By Courtney Dentch
Now Blake is organizing a petition drive, demanding the Long Island Rail Road change its policy to allow conductors to waive the fee in such cases.
“This is not the first time this has happened to me,” he said. “I don't feel I should be continually penalized because of the equipment failure of the Long Island Rail Road.”
Blake, a counselor at the Borough of Manhattan Community College, was heading to work about 10 a.m. on May 13 via the LIRR, he said. When he arrived at the Laurelton station, on 141st Road between 224th and 225th streets, he found the ticket vending machine was out of order, he said.
The machine was reported down about 8:49 a.m. and it was restored about noon, said Sam Zambuto, a spokesman for the LIRR.
Blake and about 12 others hoping to buy tickets boarded the train empty-handed and explained the situation to the conductor.
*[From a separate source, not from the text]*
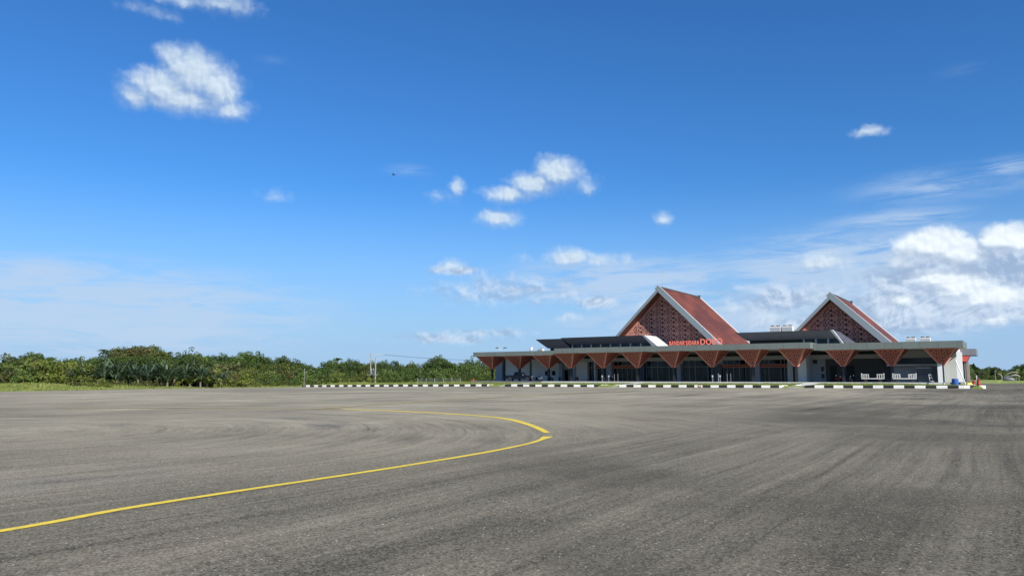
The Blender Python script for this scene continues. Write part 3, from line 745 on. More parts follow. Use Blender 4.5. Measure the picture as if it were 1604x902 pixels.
mb = LB(); mb.hexa([(-23.45, 134.05, 7.0), (-23.1, 134.05, 7.0), (-23.1, 134.6, 7.0), (-23.45, 134.6, 7.0)], [(-24.85, 131.95, 9.32), (-24.4, 131.95, 9.32), (-24.4, 132.6, 9.32), (-24.85, 132.6, 9.32)])
mb.build('white_edge_strip', M['white'], T)
mb = LB(); mb.hexa([(-23.4, 134.65, 7.0), (-22.7, 134.65, 7.0), (-21.6, 139.4, 7.0), (-22.4, 139.4, 7.0)], [(-24.8, 132.65, 9.24), (-24.5, 132.65, 9.24), (-24.3, 137.4, 9.24), (-24.8, 137.4, 9.24)])
mb.build('dark_end_wall', M['fasciaA'], T)

# gabled roofs
motifG = []
for k in range(6):
    a = k * math.pi / 3 + .3; motifG.append(dia(.55 + .27 * math.cos(a), .45 + .27 * math.sin(a), .17, .12, a))
for k in range(4):
    a = k * math.pi / 2 + .2; motifG.append(dia(.55 + .24 * math.cos(a), 1.22 + .24 * math.sin(a), .19, .13, a))
motifG += cross(1.68, .38, .30, .10) + [dia(1.66, 1.22, .27, .27), dia(1.14, .86, .17, .17), dia(2.13, .98, .16, .16), dia(1.15, .12, .13, .13), dia(2.16, .22, .12, .12), dia(.08, .85, .12, .14)]
motifG += [[(.92, 1.56), (1.02, 1.64), (1.56, 1.18), (1.44, 1.08)], [(1.02, .66), (1.12, .74), (1.5, .42), (1.36, .34)], [(1.86, .86), (1.95, .92), (2.26, .62), (2.16, .54)]]
def gable(uc, zr, zbase, v0, v1, rec=3.0, k=.98):
    hw = (zr - zbase) / k; g = empty('gable_roof', (uc - U0, v0 - V0, zbase - Z0)); g.parent = T
    class GB(MB):
        def build(s, name, mats, parent=g, **kk):
            s.v = [(a - uc, b - v0, c_ - zbase) for a, b, c_ in s.v]; return MB.build(s, name, mats, parent, **kk)
    th = .42
    for sgn, nm in ((-1, 'roof_slope'), (1, 'roof_slope')):
        mb = GB(); e = uc + sgn * (hw + .1); ze = zr - (hw + .1) * k
        mb.hexa([(uc, v0 + .31, zr - th), (uc, v1 - .2, zr - th), (e, v1 - .2, ze - th), (e, v0 + .31, ze - th)],
                [(uc, v0 + .31, zr), (uc, v1 - .2, zr), (e, v1 - .2, ze), (e, v0 + .31, ze)])
        mb.build(nm, [M['roof']])
    # barge boards: the right one is deeper and passes over the peak
    mb = GB(); up = .25; d = 1.35
    mb.hexa([(uc - up - .68, v0, zr + up * k - .5), (uc - up - .68, v0 + .3, zr + up * k - .5), (uc + hw + .2, v0 + .3, zbase - d + .1 - .2 * k), (uc + hw + .2, v0, zbase - d + .1 - .2 * k)],
            [(uc - up - .0, v0, zr + up * k + .18), (uc - up, v0 + .3, zr + up * k + .18), (uc + hw + .2, v0 + .3, zbase + .18 - .2 * k), (uc + hw + .2, v0, zbase + .18 - .2 * k)])
    mb.build('barge_board', M['barge'])
    mb = GB(); d = .5
    mb.hexa([(uc - hw - .2, v0 + .02, zbase - d - .2 * k), (uc - hw - .2, v0 + .3, zbase - d - .2 * k), (uc - .05, v0 + .3, zr - d - .1), (uc - .05, v0 + .02, zr - d - .1)],
            [(uc - hw - .2, v0 + .02, zbase + .12 - .2 * k), (uc - hw - .2, v0 + .3, zbase + .12 - .2 * k), (uc - .05, v0 + .3, zr + .1), (uc - .05, v0 + .02, zr + .1)])
    mb.build('barge_board', M['barge'])
    # far barge edge and white verge strips
    mb = GB()
    mb.hexa([(uc, v1 - .19, zr - .6), (uc, v1 + .05, zr - .6), (uc + hw + .2, v1 + .05, zbase - .8), (uc + hw + .2, v1 - .19, zbase - .8)],
            [(uc, v1 - .19, zr + .2), (uc, v1 + .05, zr + .2), (uc + hw + .2, v1 + .05, zbase + .02), (uc + hw + .2, v1 - .19, zbase + .02)])
    mb.build('verge_strip', M['white'])
    mb = GB()
    mb.hexa([(uc - .3, v0 + .302, zr + .05), (uc - .3, v0 + .42, zr + .05), (uc + hw + .1, v0 + .42, zbase + .05), (uc + hw + .1, v0 + .302, zbase + .05)],
            [(uc - .3, v0 + .302, zr + .5), (uc - .3, v0 + .42, zr + .5), (uc + hw + .1, v0 + .42, zbase + .2), (uc + hw + .1, v0 + .302, zbase + .2)])
    mb.build('verge_strip', M['white'])
    mb = GB(); mb.bar((uc, v0 + .5, zr + .05), (uc, v1 - .2, zr + .05), .16, n=8); mb.box(uc - .25, uc + .25, v1 - .45, v1 - .2, zr - .1, zr + .42); mb.build('ridge_cap', M['dark'])
    # perforated screen
    vs0 = v0 + rec; mb = GB()
    zt_ = zr - th - .02; hb = hw + .1 - th / k
    mb.add([(uc - hb, vs0, zbase), (uc + hb, vs0, zbase), (uc, vs0, zt_), (uc - hb, vs0 + .3, zbase), (uc + hb, vs0 + .3, zbase), (uc, vs0 + .3, zt_)],
           [(0, 1, 2), (5, 4, 3), (0, 3, 4, 1), (1, 4, 5, 2), (2, 5, 3, 0)])
    class IN:
        ext = (-hb, hb, 0, zt_ - zbase)
        def __call__(s, p): return p[1] > .1 and p[1] < (zt_ - zbase) - abs(p[0]) * k - .35
    pattern(mb, Vector((uc, vs0, zbase)), Vector((1, 0, 0)), Vector((0, 0, 1)), IN(), (2.3, 1.68), motifG, 1, -.02)
    mb.build('gable_screen', [M['terra'], M['hole']])
    # back wall closes the roof
    mb = GB(); mb.add([(uc - hb, v1 - 1.5, zbase), (uc + hb, v1 - 1.5, zbase), (uc, v1 - 1.5, zt_)], [(0, 2, 1)]); mb.build('back_gable_wall', M['wall'])
    return g
gable(-56.7, 19.0, 6.86, 138.0, 160.9)
gable(-25.4, 15.75, 6.86, 138.0, 157.2, rec=2.6)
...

But the conductor told them he was bound by policy to impose the $3 surcharge for paying the fare on the train, Blake said.
“I had to change trains at Jamaica, and I said I was willing to go to Jamaica, go to a ticket window and buy a full fare ticket, but he said no,” Blake said, referring to the conductor.
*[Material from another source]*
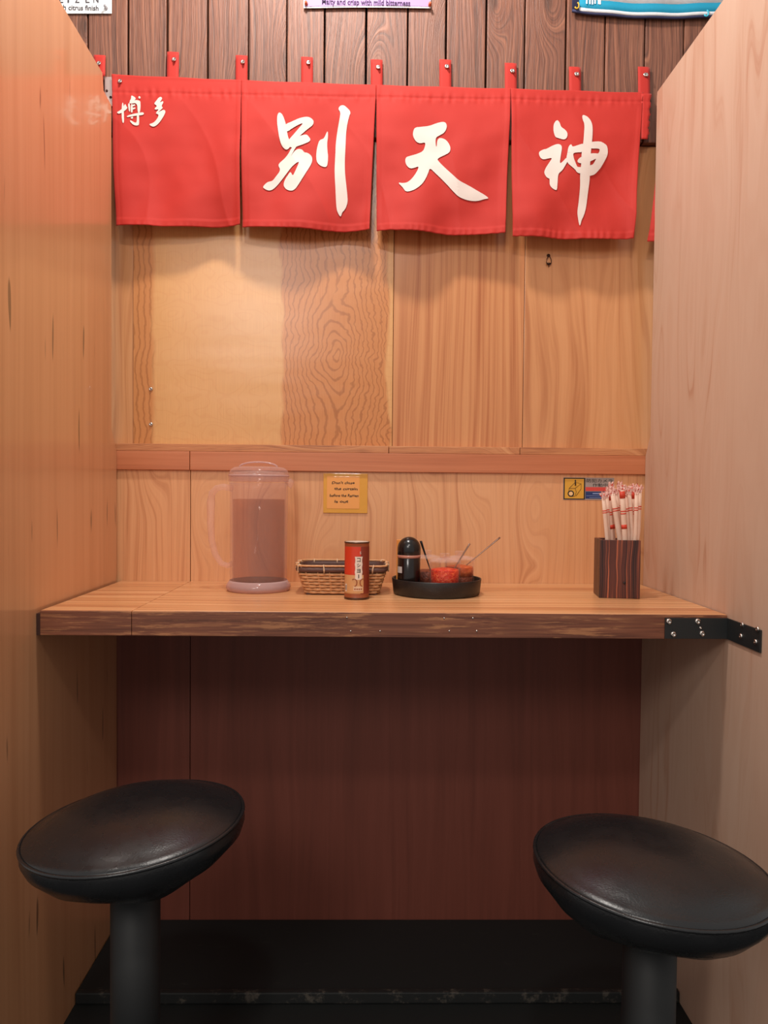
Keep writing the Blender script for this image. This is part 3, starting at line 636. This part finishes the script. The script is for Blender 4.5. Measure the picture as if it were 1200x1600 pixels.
for i in range(4, 168, 14):
    pa, pb = b86[i], b100[i]; od = Vector((pa.x-bcx, pa.y-bcy, 0)); od = Vector((math.copysign(1, od.x), 0, 0)) if abs(od.x)/hwt > abs(od.y)/hdt else Vector((0, math.copysign(1, od.y), 0))
    tube('tie', [pa+od*.0052-Vector((0, 0, .006)), pa+od*.006, pb+od*.003, pb-od*.002, pb-od*.005-Vector((0, 0, .008))], .0014, MT['tie'], bk, 6, flat=1.4)

# ------------------------------------------------------------------ pepper can
pc = empty('pepper_can'); prop(pc, 'red and tan pepper tin with white vertical lettering in front of the basket', 'can')
CY = -.272; cc = at(557.5, 900, CY); CX = cc.x; CRr = 19.3*(CY-CAM.y)/F
cz = lambda py: at(557.5, py, CY).z
czb, czt = ZC+.0004, cz(846)
MT['canred'] = plain('can_red', (206, 58, 30), .35); MT['cantan'] = plain('can_tan', (186, 126, 78), .35); MT['canbrown'] = plain('can_brown', (150, 78, 44), .35); MT['canrim'] = plain('can_rim', (92, 66, 52), .35, Metallic=.7)
MT['canlid'] = plain('can_lid', (196, 176, 160), .35)
hh = czt-czb
prof = [(.0001, czb), (CRr, czb), (CRr*1.03, czb+.002), (CRr, czb+.004), (CRr, czb+hh*.10), (CRr, czb+hh*.43), (CRr, czb+hh*.92), (CRr, czt-.003), (CRr*1.03, czt-.002), (CRr*1.02, czt), (CRr*.94, czt), (CRr*.92, czt-.002), (.0001, czt-.002)]
lathe('body', prof, CX, CY, None, pc, 48, mats=[MT['canred'], MT['cantan'], MT['canbrown'], MT['canrim'], MT['canlid']], pm=[3, 3, 3, 2, 1, 0, 2, 3, 3, 3, 4, 4])
def wrap(name, pts2, faces, mat, off=.0004):   # (angle-width u in metres from the front, z) wrapped on the can
    return mesh(name, [(CX+(CRr+off)*sin(u/CRr), CY-(CRr+off)*cos(u/CRr), z) for u, z in pts2], faces, mat, pc, True)
def wrect(name, u0, u1, za, zb_, mat, off=.0004, n=10):
    pts = [(u0+(u1-u0)*i/n, za) for i in range(n+1)]+[(u0+(u1-u0)*i/n, zb_) for i in range(n+1)]
    return wrap(name, pts, [(i, i+1, n+2+i, n+1+i) for i in range(n)], mat, off)
zf = lambda t: czb+hh*t
mw = plain('can_white', (226, 206, 190), .4)
wrect('side_shade_stripe', .0085, CRr*1.5, zf(.10), zf(.92), plain('can_dark_red', (128, 48, 30), .35), .0003)
wrect('tan_field', -.030, .0145, zf(.115), zf(.43), plain('can_cream', (206, 152, 100), .35), .0005)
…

Blake also appealed unsuccessfully to the conductor's supervisor, he said.
When the train pulled into the Jamaica station, it was met by Metropolitan Transportation Authority police who detained Blake and the train until he paid the ticket price plus the $3 surcharge, he said.
“They wouldn't let the Brooklyn train leave until I paid, so I was holding up all the trains,” he said, referring to the train he had boarded at Laurelton.
The LIRR does refund the $3 fee to passengers who pay the surcharge even though there was no way for them to buy tickets off the train, but the riders must call the railroad, get a form and send it back, Zambuto said.
“What is normally done if a machine is not operating, the customer does have to pay the on-board fare and then submit for a refund so that the records on the machine can be checked,” he said.
While Blake has said this has happened to him and others he spoke with many times before, Zambuto said the machines are reliable 96 percent of the time. Of the 4 percent of the time the machines are malfunctioning, most of them can vend tickets in some capacity – by only accepting credit cards or exact change, for example, and only 1 percent go down completely, he said.
But Blake is pushing for the LIRR to change its policy and give conductors discretion over imposing the surcharge, he said. He would also like to see an additional machine at the Laurelton station to serve as a backup to the existing one, or a ticket counter with a human teller, he said.
“We have to deal with this as a community,” he said. “This not only affects Laurelton, it also affects any station where there's only one machine. This is not something we can just let happen.”